El año 35 aC, Cayo Julio César Octaviano, que seis años después sería Augusto y que sus enemigos llamaban Octavio, sin más, se dedicó a pasear por la Dalmacia para conquistar honor y gloria. Le fue bien hasta tropezar con la ciudad de Metelum, que se negó a ser sometida. Se inició el sitio de Metelum, y César se las prometía muy felices. Ahora sabrán quién soy yo.
César mandó levantar cuatro puentes para salvar el foso y tomar al asalto las murallas de Metelum. Se construyeron los puentes, se organizó el asalto, pero los de Metelum recibieron a los legionarios con dardos y pedruscos y éstos retrocedieron. Peor todavía, los sitiados consiguieron destruir tres de los cuatro puentes.
César, viendo que los soldados no se atrevían a avanzar por el cuarto, decidió seguir el ejemplo de su padre adoptivo, el divino Julio, y lanzarse de cabeza al fregado.

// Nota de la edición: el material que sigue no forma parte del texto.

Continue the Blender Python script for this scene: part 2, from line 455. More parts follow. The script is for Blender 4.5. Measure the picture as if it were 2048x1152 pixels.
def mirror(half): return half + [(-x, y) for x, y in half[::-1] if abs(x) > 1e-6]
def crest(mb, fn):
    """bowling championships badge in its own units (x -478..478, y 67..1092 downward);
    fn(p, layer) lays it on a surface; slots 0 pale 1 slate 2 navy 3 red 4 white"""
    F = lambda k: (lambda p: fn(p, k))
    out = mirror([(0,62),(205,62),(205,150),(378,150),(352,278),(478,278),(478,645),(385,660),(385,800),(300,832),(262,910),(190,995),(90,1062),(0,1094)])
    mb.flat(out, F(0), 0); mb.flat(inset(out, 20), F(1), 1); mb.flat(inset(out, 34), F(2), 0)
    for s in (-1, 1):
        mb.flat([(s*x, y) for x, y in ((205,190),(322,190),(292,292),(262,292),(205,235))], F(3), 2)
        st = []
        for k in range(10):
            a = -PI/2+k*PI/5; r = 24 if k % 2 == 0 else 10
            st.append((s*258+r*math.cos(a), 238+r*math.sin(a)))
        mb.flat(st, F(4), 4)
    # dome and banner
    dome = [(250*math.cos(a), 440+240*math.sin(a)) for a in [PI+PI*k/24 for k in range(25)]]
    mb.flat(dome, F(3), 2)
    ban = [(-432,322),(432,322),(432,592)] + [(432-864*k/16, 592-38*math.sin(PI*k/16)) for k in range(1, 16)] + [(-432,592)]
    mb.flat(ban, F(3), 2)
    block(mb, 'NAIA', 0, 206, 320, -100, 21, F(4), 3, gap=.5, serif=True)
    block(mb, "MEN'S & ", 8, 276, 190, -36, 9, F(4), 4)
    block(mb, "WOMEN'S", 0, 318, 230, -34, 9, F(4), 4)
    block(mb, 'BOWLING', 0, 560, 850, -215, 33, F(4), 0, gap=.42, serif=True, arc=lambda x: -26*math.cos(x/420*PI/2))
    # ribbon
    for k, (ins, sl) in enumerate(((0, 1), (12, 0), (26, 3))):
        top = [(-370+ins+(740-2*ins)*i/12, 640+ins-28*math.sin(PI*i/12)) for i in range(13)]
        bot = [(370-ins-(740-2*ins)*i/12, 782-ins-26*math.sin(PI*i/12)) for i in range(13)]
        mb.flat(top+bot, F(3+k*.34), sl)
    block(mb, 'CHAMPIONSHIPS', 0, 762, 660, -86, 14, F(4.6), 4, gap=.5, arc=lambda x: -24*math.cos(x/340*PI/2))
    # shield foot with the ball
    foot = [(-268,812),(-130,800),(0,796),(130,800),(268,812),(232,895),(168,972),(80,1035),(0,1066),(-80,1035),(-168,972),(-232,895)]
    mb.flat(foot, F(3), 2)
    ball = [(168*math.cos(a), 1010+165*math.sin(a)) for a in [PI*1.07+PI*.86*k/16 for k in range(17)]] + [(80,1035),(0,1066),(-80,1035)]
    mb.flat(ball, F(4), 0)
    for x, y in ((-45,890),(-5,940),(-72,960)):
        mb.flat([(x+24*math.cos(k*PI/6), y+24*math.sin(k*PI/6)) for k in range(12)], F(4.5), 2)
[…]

No se lo pensó dos veces: tomó un escudo, se hizo acompañar de Agripa y una pequeña guardia, y avanzó por el puente hacia Metelum. Los soldados, al ver que su general se lanzaba prácticamente solo contra el enemigo, se envalentonaron y acudieron en su ayuda en tropel.
Pero acudieron tantos soldados y tan deprisa que el puente no resistió tanto peso y se hundió. Murieron docenas de soldados romanos, y el mismo César sufrió heridas de consideración en brazos y piernas.